The modernity/postmodernity of James Joyce is proving to be an interesting question. AKMA notes that in a discussion of short form, Umberto Eco firmly lumps Joyce in the camp of modernist novelists - supporting the contention argued both here and by AKMA that Joyce represents the culmination of MO rather than being the posterboy of POMO, as Douglas Rushkoff indicated back on April 11.

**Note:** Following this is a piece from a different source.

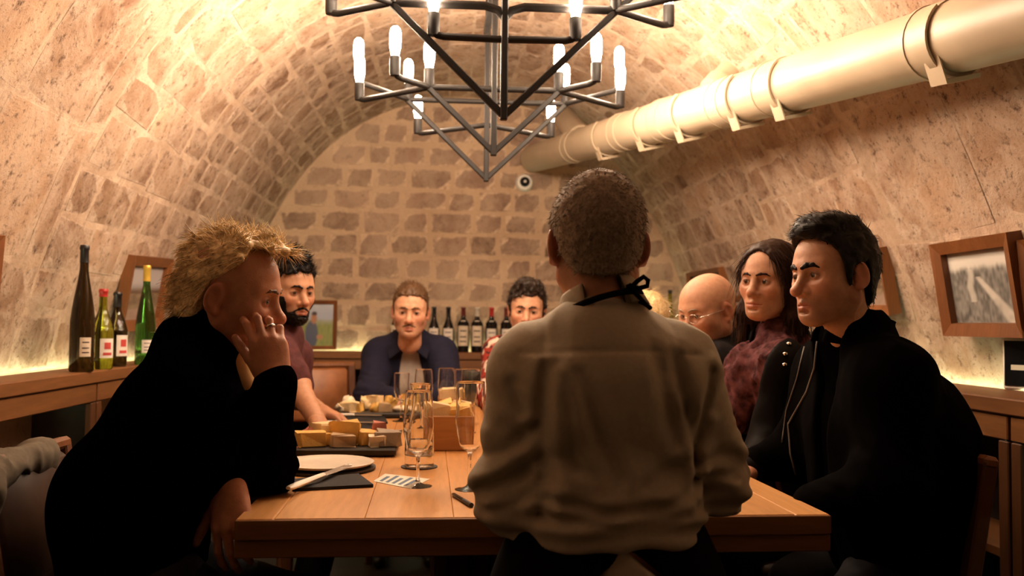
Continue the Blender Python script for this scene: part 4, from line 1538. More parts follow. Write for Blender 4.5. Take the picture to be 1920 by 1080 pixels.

I have long admired Eco as one who attempted to approach semiotics in a witty and responsible manner. He has vast historical knowledge - one of his early books addressed the Aesthetics of Thomas Aquinas, which doubtless helped him to be an acute reader of Joyce. He's a sensible voice suggestive of a mind both subtler (by orders of magnitude) and more richly informed than that which appears to be available to Mr. Rushkoff (judging solely from the latter's blog and its commentative fruits - I haven't read his books).
In view of our ongoing blogged thoughts about POMO with regard to AKMA's book in particular, it might just be that Joyce offers an excellent test of a cardinal distinction between POMO and MERELYMO: I.e., if one can decide, on the basis of studied and attentive reading, that Joyce is definitely MO, one is to some extent undermining the very thrust of POMO's efforts to undermine such distinctions.
Joyce has long been the consensus champion of MOness - to the extent we look to the audience of readers to buttress or correct our interpretations, there is no question that Eco and a long list of people who care about these matters do find that Ulysses epitomizes Modernism ''in'' the novel.
But unless I mistake the challenge of Postmodernism, this appeal to an audience has to be weighed against its own deconstruction of the very scheme that reduces the last 100 years or so to a neat binary distinction between two tidy formulations of periodicity (MO and PO).
If there's one thing that seems fairly predictable from my peregrinations in POMO-style approaches, it is that any simply binary opposition is not merely suspect - it's standing in a line-up, waiting to be fingered by some witness who caught it (on videotape no doubt) in the act of deforming the caricatures of memory that we like to call our world.
Afterthought ~ So, to return to the prompting thought in proper circular form: If the test of reading Joyce complicates his place in the scheme of ''things,'' if Joyce turns out to be MO' PO than MO, I won't complain. At least, not too loudly.